Après avoir refait le monde, ils insistent vraiment pour que je joue aux cartes avec eux du coup je me dis que ça peut être drôle! Ils distribuent, on commence de jouer à un jeu dont je ne comprends rien aux règles, tantôt je gagne, tantôt je perds, je sais pas ce qui se passe mais c’était amusant! Après je me sauve dans le wagon restaurant pour être un peu plus tranquille. Après quelques instants : surprise! Les voilà qui arrivent… Je me sens observé, ils comprennent que je les fuis. Ils commandent une nouvelle bouteille de vodka alors que je retourne en cabine. Je fais connaissance avec tous les enfants qui sont dans mon wagon. J’apprends qu’il y a deux familles ukrainiennes qui fuient la guerre et qui n’ont pu emporter que 4 valises avec elle alors que le reste restera en Ukraine.

sergei parterre

Après un moment, voilà Richard qui arrive. Sa femme (qui est dans une autre cabine) l’aide à le mettre au lit et il ne lui faudra pas plus de 2 secondes pour dormir. Elle range tout leur commerce sur la table pour me faire un peu de place et je finis par souper avant de me coucher. Sergei arrivera complètement bourré quelques instants après. Il se couche, tombe à terre. Je le remets au lit, il tombe à nouveau… ok tu tomberas pas plus bas. Il passera toute la nuit parterre! Ça, c’était une journée mouvementée 🙂 !

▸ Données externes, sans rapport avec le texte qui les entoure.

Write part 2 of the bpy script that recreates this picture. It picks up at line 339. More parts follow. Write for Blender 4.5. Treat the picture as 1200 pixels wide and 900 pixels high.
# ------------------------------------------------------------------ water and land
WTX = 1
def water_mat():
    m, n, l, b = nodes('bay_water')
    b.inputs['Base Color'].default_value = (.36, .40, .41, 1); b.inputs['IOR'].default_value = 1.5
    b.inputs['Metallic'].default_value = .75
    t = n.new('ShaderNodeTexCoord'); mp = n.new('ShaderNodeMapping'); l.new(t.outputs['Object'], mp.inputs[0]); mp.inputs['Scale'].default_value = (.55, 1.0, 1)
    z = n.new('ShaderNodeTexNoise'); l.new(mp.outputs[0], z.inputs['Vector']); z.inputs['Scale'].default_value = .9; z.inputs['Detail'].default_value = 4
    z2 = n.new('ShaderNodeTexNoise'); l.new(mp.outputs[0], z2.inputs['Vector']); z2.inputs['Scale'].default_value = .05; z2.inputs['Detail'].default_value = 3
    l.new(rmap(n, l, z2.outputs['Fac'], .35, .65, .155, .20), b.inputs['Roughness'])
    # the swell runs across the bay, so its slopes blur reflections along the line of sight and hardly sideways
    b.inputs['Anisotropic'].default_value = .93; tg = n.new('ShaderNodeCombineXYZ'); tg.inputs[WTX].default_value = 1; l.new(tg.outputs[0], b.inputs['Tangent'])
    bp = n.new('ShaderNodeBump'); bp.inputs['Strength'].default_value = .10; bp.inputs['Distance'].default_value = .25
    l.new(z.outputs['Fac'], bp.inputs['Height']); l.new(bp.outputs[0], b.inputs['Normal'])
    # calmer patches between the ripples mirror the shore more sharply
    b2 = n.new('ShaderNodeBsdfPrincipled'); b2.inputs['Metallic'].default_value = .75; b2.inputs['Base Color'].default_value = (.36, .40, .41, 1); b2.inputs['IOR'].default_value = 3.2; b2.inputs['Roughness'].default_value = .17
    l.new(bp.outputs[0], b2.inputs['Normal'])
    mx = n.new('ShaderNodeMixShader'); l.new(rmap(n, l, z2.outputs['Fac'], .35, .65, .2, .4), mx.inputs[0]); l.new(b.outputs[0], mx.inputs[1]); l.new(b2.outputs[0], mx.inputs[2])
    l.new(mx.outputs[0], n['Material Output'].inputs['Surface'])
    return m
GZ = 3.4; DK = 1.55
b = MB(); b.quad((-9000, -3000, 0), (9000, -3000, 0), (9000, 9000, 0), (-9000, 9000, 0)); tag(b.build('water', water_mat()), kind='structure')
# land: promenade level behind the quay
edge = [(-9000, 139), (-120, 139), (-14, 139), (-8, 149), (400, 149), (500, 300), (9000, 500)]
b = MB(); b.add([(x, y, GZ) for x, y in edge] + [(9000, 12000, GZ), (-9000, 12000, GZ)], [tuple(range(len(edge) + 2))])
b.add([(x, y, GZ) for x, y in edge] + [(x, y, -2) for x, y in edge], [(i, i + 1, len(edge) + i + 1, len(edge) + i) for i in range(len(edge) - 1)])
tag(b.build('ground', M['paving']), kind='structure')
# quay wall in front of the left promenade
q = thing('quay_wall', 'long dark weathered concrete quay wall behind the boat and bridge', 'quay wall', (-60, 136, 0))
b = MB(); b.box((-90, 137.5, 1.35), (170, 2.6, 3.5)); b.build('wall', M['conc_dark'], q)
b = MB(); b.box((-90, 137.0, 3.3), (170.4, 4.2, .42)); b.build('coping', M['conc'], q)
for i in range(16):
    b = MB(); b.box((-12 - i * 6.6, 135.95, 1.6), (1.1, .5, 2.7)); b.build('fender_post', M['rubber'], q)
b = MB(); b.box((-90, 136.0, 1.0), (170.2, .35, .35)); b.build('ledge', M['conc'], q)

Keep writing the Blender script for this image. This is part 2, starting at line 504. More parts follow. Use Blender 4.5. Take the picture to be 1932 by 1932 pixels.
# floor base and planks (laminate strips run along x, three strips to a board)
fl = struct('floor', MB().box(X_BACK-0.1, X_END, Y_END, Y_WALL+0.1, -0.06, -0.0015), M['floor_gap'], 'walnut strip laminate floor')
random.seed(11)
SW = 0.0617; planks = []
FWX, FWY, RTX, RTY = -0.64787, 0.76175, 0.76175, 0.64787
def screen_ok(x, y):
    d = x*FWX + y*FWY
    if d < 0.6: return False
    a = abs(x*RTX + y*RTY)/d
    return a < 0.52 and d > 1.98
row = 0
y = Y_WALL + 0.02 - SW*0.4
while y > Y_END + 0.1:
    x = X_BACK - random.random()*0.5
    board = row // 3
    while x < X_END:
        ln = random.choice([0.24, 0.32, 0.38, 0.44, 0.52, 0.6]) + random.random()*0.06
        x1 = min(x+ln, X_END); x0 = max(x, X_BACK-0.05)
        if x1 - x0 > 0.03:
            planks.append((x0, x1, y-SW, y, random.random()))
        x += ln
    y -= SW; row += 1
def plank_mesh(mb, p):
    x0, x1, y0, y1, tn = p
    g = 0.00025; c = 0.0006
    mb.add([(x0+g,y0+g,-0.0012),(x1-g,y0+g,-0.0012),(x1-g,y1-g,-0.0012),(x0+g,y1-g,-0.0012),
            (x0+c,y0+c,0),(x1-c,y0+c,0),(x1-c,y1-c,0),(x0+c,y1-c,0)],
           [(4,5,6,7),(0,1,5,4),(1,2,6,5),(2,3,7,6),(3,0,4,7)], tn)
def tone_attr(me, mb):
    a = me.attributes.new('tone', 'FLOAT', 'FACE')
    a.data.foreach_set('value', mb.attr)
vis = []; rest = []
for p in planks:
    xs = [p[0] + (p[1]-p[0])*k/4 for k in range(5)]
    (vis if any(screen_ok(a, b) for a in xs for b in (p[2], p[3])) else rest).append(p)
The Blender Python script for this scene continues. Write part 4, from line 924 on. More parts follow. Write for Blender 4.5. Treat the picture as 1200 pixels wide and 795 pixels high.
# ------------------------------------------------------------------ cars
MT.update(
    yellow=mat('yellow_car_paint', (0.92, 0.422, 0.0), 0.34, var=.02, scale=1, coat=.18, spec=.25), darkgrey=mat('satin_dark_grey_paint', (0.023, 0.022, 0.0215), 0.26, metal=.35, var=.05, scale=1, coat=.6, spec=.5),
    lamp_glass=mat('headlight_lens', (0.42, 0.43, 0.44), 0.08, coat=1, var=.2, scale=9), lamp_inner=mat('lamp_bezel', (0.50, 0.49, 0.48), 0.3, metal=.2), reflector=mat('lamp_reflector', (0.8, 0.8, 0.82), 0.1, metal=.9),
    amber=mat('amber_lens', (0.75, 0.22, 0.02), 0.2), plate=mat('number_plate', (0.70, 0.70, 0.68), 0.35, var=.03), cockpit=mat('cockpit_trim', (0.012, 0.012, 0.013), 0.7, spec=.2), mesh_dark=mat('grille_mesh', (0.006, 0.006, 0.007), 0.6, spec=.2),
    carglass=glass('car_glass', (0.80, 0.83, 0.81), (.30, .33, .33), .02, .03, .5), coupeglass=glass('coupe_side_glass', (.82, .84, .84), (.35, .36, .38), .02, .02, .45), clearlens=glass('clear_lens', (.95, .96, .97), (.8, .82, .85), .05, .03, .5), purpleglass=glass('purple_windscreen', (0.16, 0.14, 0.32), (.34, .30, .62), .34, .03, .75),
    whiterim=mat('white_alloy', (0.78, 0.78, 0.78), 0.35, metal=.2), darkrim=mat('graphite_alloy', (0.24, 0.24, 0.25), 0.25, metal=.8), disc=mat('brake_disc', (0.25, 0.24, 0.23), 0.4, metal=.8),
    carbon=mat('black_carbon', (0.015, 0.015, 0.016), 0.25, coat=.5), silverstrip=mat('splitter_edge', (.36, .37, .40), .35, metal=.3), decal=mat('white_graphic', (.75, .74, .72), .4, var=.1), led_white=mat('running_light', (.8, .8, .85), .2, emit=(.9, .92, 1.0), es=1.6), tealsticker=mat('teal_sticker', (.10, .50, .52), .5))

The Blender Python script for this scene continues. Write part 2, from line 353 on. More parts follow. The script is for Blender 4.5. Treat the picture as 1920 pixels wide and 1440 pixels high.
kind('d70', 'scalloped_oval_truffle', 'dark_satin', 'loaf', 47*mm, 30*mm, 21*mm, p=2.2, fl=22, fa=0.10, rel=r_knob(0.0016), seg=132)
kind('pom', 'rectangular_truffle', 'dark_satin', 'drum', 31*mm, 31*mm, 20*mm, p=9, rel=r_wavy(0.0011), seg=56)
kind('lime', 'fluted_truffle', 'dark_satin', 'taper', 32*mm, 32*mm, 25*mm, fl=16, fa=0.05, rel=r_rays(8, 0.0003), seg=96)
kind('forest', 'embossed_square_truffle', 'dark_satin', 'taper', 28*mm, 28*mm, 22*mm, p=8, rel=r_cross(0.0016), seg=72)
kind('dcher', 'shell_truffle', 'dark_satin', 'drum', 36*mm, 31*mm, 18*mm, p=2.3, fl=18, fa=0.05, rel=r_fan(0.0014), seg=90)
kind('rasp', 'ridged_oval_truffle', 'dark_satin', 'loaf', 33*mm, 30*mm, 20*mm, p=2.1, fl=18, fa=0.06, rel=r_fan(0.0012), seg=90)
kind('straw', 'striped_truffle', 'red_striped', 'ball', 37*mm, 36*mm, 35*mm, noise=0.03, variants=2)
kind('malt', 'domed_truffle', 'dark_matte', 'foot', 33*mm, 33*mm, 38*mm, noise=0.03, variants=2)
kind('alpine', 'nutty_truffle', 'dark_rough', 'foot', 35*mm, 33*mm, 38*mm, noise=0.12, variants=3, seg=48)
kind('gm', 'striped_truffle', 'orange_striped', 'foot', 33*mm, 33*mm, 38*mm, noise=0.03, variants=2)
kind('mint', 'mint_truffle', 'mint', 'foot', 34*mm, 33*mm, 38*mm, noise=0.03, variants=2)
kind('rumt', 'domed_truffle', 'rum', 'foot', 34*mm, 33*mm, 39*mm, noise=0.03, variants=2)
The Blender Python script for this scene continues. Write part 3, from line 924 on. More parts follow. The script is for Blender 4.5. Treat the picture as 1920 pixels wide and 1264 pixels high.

21.08.2014 Transsibérien Jour 4

Dernier jour de train avant l’arrivée à Irkutsk. Comme la notion du temps n’a plus aucune importante, je me lève quand je veux. Les paysages sont maintenant fait de verdure, de petits villages constitués de maisons en bois avec des volets colorés, de plaines, des sommets au loin. Je passerai la fin du voyage en compagnie des familles ukrainiennes en essayant de comprendre leur situation, de leur expliquer la vision que l’on a en Suisse de ce conflit. Ne parlant que peu anglais, j’essaie tant bien que mal de les comprendre!

16h20 (heure de Moscou), 21h20 (heure locale), j’arrive en gare d’Irkutsk. La ville est très différente de Moscou. Les routes sont mauvaises, les bus dans un sale état, mais les gens ont l’air au contraire plus ouverts. Comme écrit sur ma réservation, je dois monter dans le bus numéro 20 qui est sensé m’amener proche de mon auberge. Je sors à l’arrêt mentionné et surprise! J’ai aucune idée d’où je me trouve alors je demande à une passante de m’aider, ce qu’elle fait volontiers. 35 min de marche plus tard, j’arrive enfin à mon auberge. Eeenfiiiin….

Voilà, voyager à bord de ce train fut une réelle expérience. J’aurai eu quelques dérangements mais dans l’ensemble j’aurai fait de belles rencontres et je suis content de l’avoir fait!